OBJECTIVE
Each line of the material must be repeated precisely, with the pictures left out.

DATA SHOWN
========================================================================

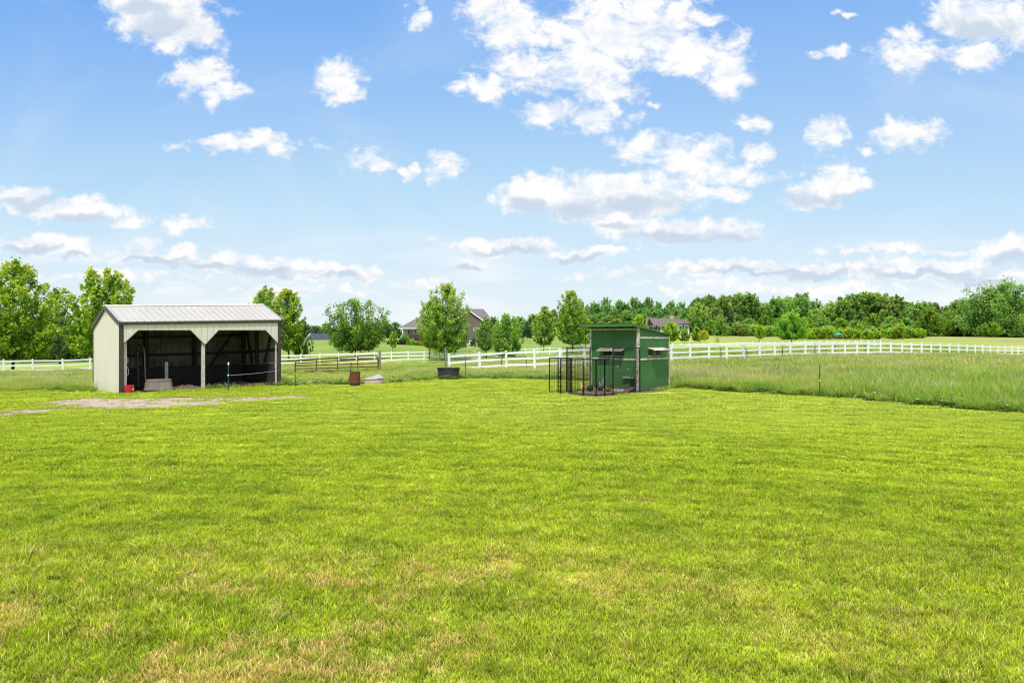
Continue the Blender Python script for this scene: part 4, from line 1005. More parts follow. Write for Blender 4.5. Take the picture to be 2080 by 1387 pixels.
# lettered board
c = S_(1.93, 1.25); brd = empty('lettered_board', c, SANG, 'narrow pale board with dark stencilled letters standing behind the overturned tub', 'board')
mb = SM(); mb.box((-.055, -.012, 0), (.055, .012, 1.02)); mb.build('board', 'palewood', brd)
for i, ch in enumerate('TAPOUS'):
    cu = bpy.data.curves.new('letter', 'FONT'); cu.body = ch; cu.size = .105; cu.extrude = .001; cu.align_x = 'CENTER'
    t = bpy.data.objects.new('tmp', cu); COL.objects.link(t); dg = bpy.context.evaluated_depsgraph_get()
    me = bpy.data.meshes.new_from_object(t.evaluated_get(dg)); bpy.data.objects.remove(t); me.name = 'letter'
    o = bpy.data.objects.new('letter', me); COL.objects.link(o); o.parent = brd; me.materials.clear(); me.materials.append(M['black'])
    o.rotation_euler = (rad(90), 0, 0); o.location = (0, -.0145, .93 - .093 * i)

# gate leaning inside the shed
def tube_gate(root, W, H, bars, verts, r, m, rc=.16, xf=None, nbar='bar', nup='upright'):
    xf = xf or (lambda p: p)
    arc = [(0, 0)] + [(0, H - rc)] + [(rc - rc * math.cos(t), H - rc + rc * math.sin(t)) for t in np.linspace(0, math.pi/2, 6)][1:] + [(W - rc, H)] + \
          [(W - rc + rc * math.sin(t), H - rc + rc * math.cos(t)) for t in np.linspace(0, math.pi/2, 6)][1:] + [(W, 0)]
    arc.append((0, 0))
    mb = MB(); mb.tube([xf(Vector((a, 0, b))) for a, b in arc], r, 8); mb.build('frame', m, root)
    for z in bars: mb = MB(); mb.tube([xf(Vector((.01, 0, z))), xf(Vector((W - .01, 0, z)))], r * .8, 6); mb.build(nbar, m, root)
    for x in verts: mb = MB(); mb.bar(xf(Vector((x, 0, .0))), xf(Vector((x, 0, H))), r * 1.7, r * 1.1); mb.build(nup, m, root)
c = S_(1.1, .9); g2 = empty('tube_gate', c, 0, 'rounded brown tube gate leaning inside the left wall of the shed', 'gate')
ga, gb = S_(.55, .55), S_(.95, 2.2)
gd = (S_(1.10, .9) - S_(1.264, 2.3)); gL = gd.length; gd.normalize(); g0 = S_(1.264, 2.3)
tube_gate(g2, gL, 1.62, [.16, .46, .80, 1.14, 1.40], [], .024, 'inrust', .45, lambda p: g0 + gd * p.x + Vector((-.02 * p.z, -.02 * p.z, .04 + p.z)))
# hank of rope hanging at the left post
c = S_(.28, .25, .9); mb = MB(); mb.tube([S_(.27 + .05 * math.cos(t), .16, .75 + .16 * math.sin(t)) for t in np.linspace(0, 6.28, 16)], .012, 6); mb.tube([S_(.27 + .04 * math.cos(t), .17, 1.15 + .10 * math.sin(t)) for t in np.linspace(0, 6.28, 12)], .016, 6)
props(mb.build('rope_coil', 'palewood'), 'frayed pale rope hanging on the left post inside the shed', 'rope')
# dry weeds at the shed sill
def weed_clump(name, c, n, h, spread, seed, label, m='tall', w_=.012):
    V, Q, A = blades(seed, n, spread, h * .5, h, w_ * .7, w_, .7, 3, head=.4)
    me = np_mesh(name, V, Q, M[m], A); o = bpy.data.objects.new(name, me); COL.objects.link(o); o.location = c
    return props(o, label, 'weeds', kind='stuff')
for i, (u, h) in enumerate(((3.05, .28), (3.45, .32), (3.9, .24), (4.6, .22), (5.1, .26), (5.75, .32))):
    weed_clump('weeds', S_(u, -.08, 0), 50, h, .45, 500 + i, 'uncut grass weeds growing along the sill of the right shed bay')
weed_clump('weeds', S_(6.15, .3, 0), 160, .5, .8, 520, 'tall weeds against the right corner of the shed')
weed_clump('weeds', S_(-.2, 3.0, 0), 120, .4, .7, 521, 'tall grass against the rear left corner of the shed')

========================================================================

ANSWER TO THIS PROBLEM
Continue the Blender Python script for this scene: part 4, from line 1005. More parts follow. Write for Blender 4.5. Take the picture to be 2080 by 1387 pixels.
# lettered board
c = S_(1.93, 1.25); brd = empty('lettered_board', c, SANG, 'narrow pale board with dark stencilled letters standing behind the overturned tub', 'board')
mb = SM(); mb.box((-.055, -.012, 0), (.055, .012, 1.02)); mb.build('board', 'palewood', brd)
for i, ch in enumerate('TAPOUS'):
    cu = bpy.data.curves.new('letter', 'FONT'); cu.body = ch; cu.size = .105; cu.extrude = .001; cu.align_x = 'CENTER'
    t = bpy.data.objects.new('tmp', cu); COL.objects.link(t); dg = bpy.context.evaluated_depsgraph_get()
    me = bpy.data.meshes.new_from_object(t.evaluated_get(dg)); bpy.data.objects.remove(t); me.name = 'letter'
    o = bpy.data.objects.new('letter', me); COL.objects.link(o); o.parent = brd; me.materials.clear(); me.materials.append(M['black'])
    o.rotation_euler = (rad(90), 0, 0); o.location = (0, -.0145, .93 - .093 * i)

# gate leaning inside the shed
def tube_gate(root, W, H, bars, verts, r, m, rc=.16, xf=None, nbar='bar', nup='upright'):
    xf = xf or (lambda p: p)
    arc = [(0, 0)] + [(0, H - rc)] + [(rc - rc * math.cos(t), H - rc + rc * math.sin(t)) for t in np.linspace(0, math.pi/2, 6)][1:] + [(W - rc, H)] + \
          [(W - rc + rc * math.sin(t), H - rc + rc * math.cos(t)) for t in np.linspace(0, math.pi/2, 6)][1:] + [(W, 0)]
    arc.append((0, 0))
    mb = MB(); mb.tube([xf(Vector((a, 0, b))) for a, b in arc], r, 8); mb.build('frame', m, root)
    for z in bars: mb = MB(); mb.tube([xf(Vector((.01, 0, z))), xf(Vector((W - .01, 0, z)))], r * .8, 6); mb.build(nbar, m, root)
    for x in verts: mb = MB(); mb.bar(xf(Vector((x, 0, .0))), xf(Vector((x, 0, H))), r * 1.7, r * 1.1); mb.build(nup, m, root)
c = S_(1.1, .9); g2 = empty('tube_gate', c, 0, 'rounded brown tube gate leaning inside the left wall of the shed', 'gate')
ga, gb = S_(.55, .55), S_(.95, 2.2)
gd = (S_(1.10, .9) - S_(1.264, 2.3)); gL = gd.length; gd.normalize(); g0 = S_(1.264, 2.3)
tube_gate(g2, gL, 1.62, [.16, .46, .80, 1.14, 1.40], [], .024, 'inrust', .45, lambda p: g0 + gd * p.x + Vector((-.02 * p.z, -.02 * p.z, .04 + p.z)))
# hank of rope hanging at the left post
c = S_(.28, .25, .9); mb = MB(); mb.tube([S_(.27 + .05 * math.cos(t), .16, .75 + .16 * math.sin(t)) for t in np.linspace(0, 6.28, 16)], .012, 6); mb.tube([S_(.27 + .04 * math.cos(t), .17, 1.15 + .10 * math.sin(t)) for t in np.linspace(0, 6.28, 12)], .016, 6)
props(mb.build('rope_coil', 'palewood'), 'frayed pale rope hanging on the left post inside the shed', 'rope')
# dry weeds at the shed sill
def weed_clump(name, c, n, h, spread, seed, label, m='tall', w_=.012):
    V, Q, A = blades(seed, n, spread, h * .5, h, w_ * .7, w_, .7, 3, head=.4)
    me = np_mesh(name, V, Q, M[m], A); o = bpy.data.objects.new(name, me); COL.objects.link(o); o.location = c
    return props(o, label, 'weeds', kind='stuff')
for i, (u, h) in enumerate(((3.05, .28), (3.45, .32), (3.9, .24), (4.6, .22), (5.1, .26), (5.75, .32))):
    weed_clump('weeds', S_(u, -.08, 0), 50, h, .45, 500 + i, 'uncut grass weeds growing along the sill of the right shed bay')
weed_clump('weeds', S_(6.15, .3, 0), 160, .5, .8, 520, 'tall weeds against the right corner of the shed')
weed_clump('weeds', S_(-.2, 3.0, 0), 120, .4, .7, 521, 'tall grass against the rear left corner of the shed')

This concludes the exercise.